Herausforderer von Amtsinhaberin Dilma Rousseff Aécio Neves — Liebling der brasilianischen Wirtschaft

Rio de Janeiro · Er war der Sieger der Präsidentschaftswahl in Brasilien, auch wenn Amtsinhaberin Dilma Rousseff deutlich in Führung liegt: Aécio Neves. Der Liebling der Wirtschaft geht Ende Oktober in die Stichwahl. Doch wer ist der Mann, der überraschend starke 33,6 Prozent der Stimmen holte?

 Aécio Neves holte bei der Präsidentschaftswahl in Brasilien 33,6 Prozent der Stimmen und kommt damit in die Stichwahl.

Aécio Neves holte bei der Präsidentschaftswahl in Brasilien 33,6 Prozent der Stimmen und kommt damit in die Stichwahl.

Foto: afp, ii

"Wir sind erst auf der Hälfte des Weges. Ab morgen sind wir wieder in der Kampagne", sagte Aécio Neves am Sonntagabend (Ortszeit), nachdem die Ergebnisse der Präsidentschaftswahl in Brasilien bekanntgeworden waren. "Das ist kein Projekt nur von einer Partei. Das ist die Stunde, um die Kräfte zu vereinen", fügte er noch hinzu, wohlwissend, dass er auch auf die Stimmen derjenigen angewiesen ist, die für die dritte Kandidatin, Marina Silva, gestimmt hatten.

Denn noch ist offen, ob Silva ihren Wählern empfiehlt, Neves bei der Stichwahl am 26. Oktober ihre Stimme zu geben. Neves jedenfalls hatte seine Konkurrentin, die lange auf Platz zwei hinter Präsidentin Rousseff lag, schonend behandelt, was ihm nun zugute kommen könnte. Und sollten sich die beiden tatsächlich verbünden, könnte es tatsächlich eng werden für die Amtsinhaberin. Zumal Neves bereits einen Bundesstaat erfolgreich aus der Krise geführt hatte.

Erfolgreich als Gouverneur in Minas Gerais

Der Herausforderer ist der Enkel des ersten gewählten Präsidenten Brasiliens nach der Militärdiktatur, Tancredo Neves, der aber kurz vor seinem Amtsantritt im Jahr 1985 gestorben war. An dessen Seite — als Privatsekretär — trat sein Enkel denn auch in die Politik ein. Doch bekannt wurde er vor allem als Gouverneur des Bundesstaates Minas Gerais.
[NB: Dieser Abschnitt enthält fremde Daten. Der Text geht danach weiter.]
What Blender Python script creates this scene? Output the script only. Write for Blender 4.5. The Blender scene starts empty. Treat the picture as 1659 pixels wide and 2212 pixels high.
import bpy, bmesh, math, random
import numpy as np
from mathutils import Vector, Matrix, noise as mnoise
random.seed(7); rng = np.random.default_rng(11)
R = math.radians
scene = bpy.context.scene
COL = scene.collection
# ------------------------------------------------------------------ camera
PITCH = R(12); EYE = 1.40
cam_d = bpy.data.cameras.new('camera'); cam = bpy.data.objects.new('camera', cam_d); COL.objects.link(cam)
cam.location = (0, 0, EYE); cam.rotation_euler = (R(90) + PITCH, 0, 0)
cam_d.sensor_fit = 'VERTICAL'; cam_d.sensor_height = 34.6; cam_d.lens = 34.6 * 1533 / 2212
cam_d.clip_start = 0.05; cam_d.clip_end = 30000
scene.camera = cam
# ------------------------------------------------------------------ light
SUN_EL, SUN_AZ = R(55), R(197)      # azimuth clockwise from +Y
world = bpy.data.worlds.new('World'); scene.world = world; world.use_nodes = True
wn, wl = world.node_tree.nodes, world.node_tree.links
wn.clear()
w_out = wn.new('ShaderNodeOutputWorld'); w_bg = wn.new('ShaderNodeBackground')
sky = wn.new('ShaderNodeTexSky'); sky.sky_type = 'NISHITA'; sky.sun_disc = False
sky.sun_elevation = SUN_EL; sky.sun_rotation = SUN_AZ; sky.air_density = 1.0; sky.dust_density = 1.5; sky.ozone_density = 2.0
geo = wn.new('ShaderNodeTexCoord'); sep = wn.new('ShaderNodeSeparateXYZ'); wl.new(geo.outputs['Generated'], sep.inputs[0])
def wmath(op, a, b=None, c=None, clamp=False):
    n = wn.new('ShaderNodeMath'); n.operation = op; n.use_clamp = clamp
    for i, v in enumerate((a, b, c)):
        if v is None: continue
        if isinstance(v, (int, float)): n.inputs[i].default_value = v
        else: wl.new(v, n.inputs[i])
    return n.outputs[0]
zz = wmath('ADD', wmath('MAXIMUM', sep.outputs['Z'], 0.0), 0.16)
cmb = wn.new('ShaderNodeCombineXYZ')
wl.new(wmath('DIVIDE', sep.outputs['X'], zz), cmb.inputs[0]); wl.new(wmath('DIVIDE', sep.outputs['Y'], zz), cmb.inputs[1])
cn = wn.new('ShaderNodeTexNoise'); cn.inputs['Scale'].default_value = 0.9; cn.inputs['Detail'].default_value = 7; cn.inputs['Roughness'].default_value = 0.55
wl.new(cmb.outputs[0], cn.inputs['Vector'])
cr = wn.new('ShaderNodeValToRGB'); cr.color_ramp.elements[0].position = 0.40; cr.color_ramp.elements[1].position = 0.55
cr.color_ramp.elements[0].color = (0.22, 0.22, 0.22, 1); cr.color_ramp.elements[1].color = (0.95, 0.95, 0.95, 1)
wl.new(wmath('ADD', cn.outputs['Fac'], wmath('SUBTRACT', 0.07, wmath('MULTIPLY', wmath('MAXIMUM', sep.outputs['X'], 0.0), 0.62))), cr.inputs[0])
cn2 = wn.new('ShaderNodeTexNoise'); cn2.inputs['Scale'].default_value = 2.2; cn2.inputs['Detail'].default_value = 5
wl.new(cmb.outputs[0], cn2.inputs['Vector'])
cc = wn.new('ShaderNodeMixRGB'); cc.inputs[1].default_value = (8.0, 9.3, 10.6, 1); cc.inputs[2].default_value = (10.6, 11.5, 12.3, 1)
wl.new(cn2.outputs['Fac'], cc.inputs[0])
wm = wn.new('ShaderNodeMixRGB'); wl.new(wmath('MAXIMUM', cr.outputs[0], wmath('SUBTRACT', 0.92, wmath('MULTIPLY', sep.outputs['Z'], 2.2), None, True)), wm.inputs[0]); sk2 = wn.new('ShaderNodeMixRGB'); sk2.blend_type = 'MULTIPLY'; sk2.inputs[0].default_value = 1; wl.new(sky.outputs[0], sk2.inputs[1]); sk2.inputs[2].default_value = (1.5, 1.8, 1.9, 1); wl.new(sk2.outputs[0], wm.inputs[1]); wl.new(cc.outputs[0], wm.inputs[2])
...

Als er 2002 zum Gouverneur gewählt wurde, so schreibt "The Economist", war Minas Gerais nahe am Bankrott. Neves habe damals ein Team von Experten unter Leitung des Akademikers Antonio Anastasia zusammengestellt. In dieser Zeit wurden etwa Gehälter gekürzt, die Steuereinnahmen erhöht und der öffentliche Sektor verkleinert. Mit Erfolg: die Krise konnte überwunden werden und verhalf Neves zu einer zweiten Amtszeit.

Weniger Geld für die Regierung und mehr für die Bevölkerung, das war das Motto von Neves und seiner mitte-rechts-stehenden Sozialdemokratischen Partei PSDB. Und das, so "The Economist" könnte der Partei auch auf nationaler Ebene zugute kommen, schließlich bemängeln viele Brasilianer das schlechte Gesundheitssystem und den schlechten Zustand öffentlicher Schulen.

Noch vor wenigen Wochen deutlich auf Platz 3

Im Präsidentschaftswahlkampf versprach Neves entsprechend den Aufbruch und geißelte den Intervenismus der Rousseff-Regierung, die Investoren abschrecke. In Minas Gerais jedenfalls erzielte er mit dieser Strategie als Gouverneur große Erfolge. Mit einer Zustimmung von über 90 Prozent schied er dort aus dem Amt. Und auf nationaler Ebene hatte er noch vor wenigen Wochen 20 Punkte hinter Marina Silva gelegen.

Doch der Spross einer politischen Dynastie und Favorit der Wirtschaft punktete auf der Zielgeraden mit dem Versprechen umfassender Wirtschaftsreformen. Geboren ist Neves übrigens in Belo Horizonte. Vor einigen Jahren, so schrieben damals brasilianische Medien, habe er sich oft mit Models und Schauspielerinnen umgeben. Kürzlich aber wurde er Vater von Zwillingen.

Am 26. Oktober wird sich entscheiden, ob der 1960 geborene Neves doch noch die Kraft hat, Amtsinhaberin Rousseff gefährlich zu werden. Er selbst jedenfalls sagte vor seinen Anhängern in der Nacht zum Montag, er fühle sich"geehrt, die Hoffnung auf Wandel zu repräsentieren".